No biblical writer had yet named what theologians now call “Trinity,” but Paul has a deep intuitive conviction about the Trinitarian flow—Love—passing through him. He comes to know that he is hardly “initiating” anything, but instead it is all happening to him. This is the same transition we all must make. Like the divine conception in Mary, we will eventually realize it is being done to and within us much more than us doing anything. All God needs is our “yes,” it seems, which tends to emerge progressively as we grow in inner freedom.

This understanding gives us an utterly different sense of self; this person is truly a “sounding through” (per-sonare) much more than an autonomous being. This identity transplant is true conversion. It is not about joining a new group or church; it is coming to know a new and essential self that is interconnected with everyone and everything else. Just as in Paul’s conversion, it takes quite a while for the scales to fall from our eyes (see Acts 9:18), with plenty of help from friends like Ananias (Acts 9:17) and others, lots of failures (1 Corinthians 11:17-22), and long quiet retreats in “Arabia” (see Galatians 1:17). His is the classic pattern of real but gradual transformation.

Paul’s Conversion
Monday, February 25, 2019

All of Paul’s major themes are contained in seed form in his conversion experience, of which there are three descriptions in Acts (chapters 9, 22, and 26). Scholars assume that Acts was written by Luke around 80-90 CE, about twenty years after Paul wrote most of his letters. Paul’s own account is in the first chapter of Galatians: “The Gospel which I preach . . . came through the revelation of Jesus Christ” (1:11-12). Paul never doubts this revelation. The Christ that he met was not the Christ in the flesh (Jesus); it was the risen Christ, the Christ who is available to us now as Spirit, as “an energy field” that we eventually called the Mystical Body of Christ, or what I call in my new book “The Universal Christ.” [1]

Paul describes his life pre-conversion as an orthodox Jew, a Pharisee with status in the Sanhedrin (the governmental board of Judea during the Roman occupation). He was delegated by the Temple police to go out and squelch this new sect of Judaism called “The Way” (not yet named Christianity). “I actually tried to destroy it. And I advanced beyond my contemporaries in my own nation. I was more exceedingly zealous for the traditions of my fathers than anybody else” (see Galatians 1:13-14).

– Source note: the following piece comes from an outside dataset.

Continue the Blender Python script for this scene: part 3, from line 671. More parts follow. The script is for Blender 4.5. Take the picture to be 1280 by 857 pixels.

“Saul [Hebrew for Paul] was breathing threats to slaughter the Lord’s disciples. He had gone to the high priest to ask for letters addressed to the synagogues that would authorize him to arrest and take to Jerusalem any followers of the Way” (Acts 9:1-2). At this point, Paul was a black and white thinker, dividing the world into good guys and bad guys.

“Suddenly, while traveling to Damascus, just before he reached the city, there came a light from heaven all around him. He fell to the ground, and he heard a voice saying, ‘Saul, Saul, why are you persecuting me?’ He asked, ‘Who are you, Lord?’ The voice answered, ‘I am Jesus and you are persecuting me’” (Acts 9:3-5).

This choice of words is pivotal; Paul must have wondered: “Why does he say ‘me’ when I’m persecuting these people?” Paul gradually comes to his understanding of the Body of Christ (1 Corinthians 12:12) as an organic, ontological union between Christ and those who are loved by Christ—which Paul eventually realizes is everyone and everything. This is why Paul becomes “the apostle to the nations” (or “Gentiles”).

This enlightening experience taught Paul nondual consciousness, the same mystical mind that had allowed Jesus to say things like “Whatever you do to the least of my brothers and sisters, you do to me” (Matthew 25:40).

Until grace achieves that victory in our minds and hearts, we cannot comprehend most of Jesus’ and Paul’s teachings. Before conversion, we tend to think of God as “out there.” After transformation, we don’t look out atreality as if it is hidden in the distance. We look out from reality! Our life is participating in God’s Life. We are living in Christ. As Paul tells the Colossians, “your life is hidden with Christ in God” (3:3). Paul is obsessed by this idea. It undergirds everything he writes. Paul is the great announcer of what is happening everywhere all the time much more than he is the architect of a new religion.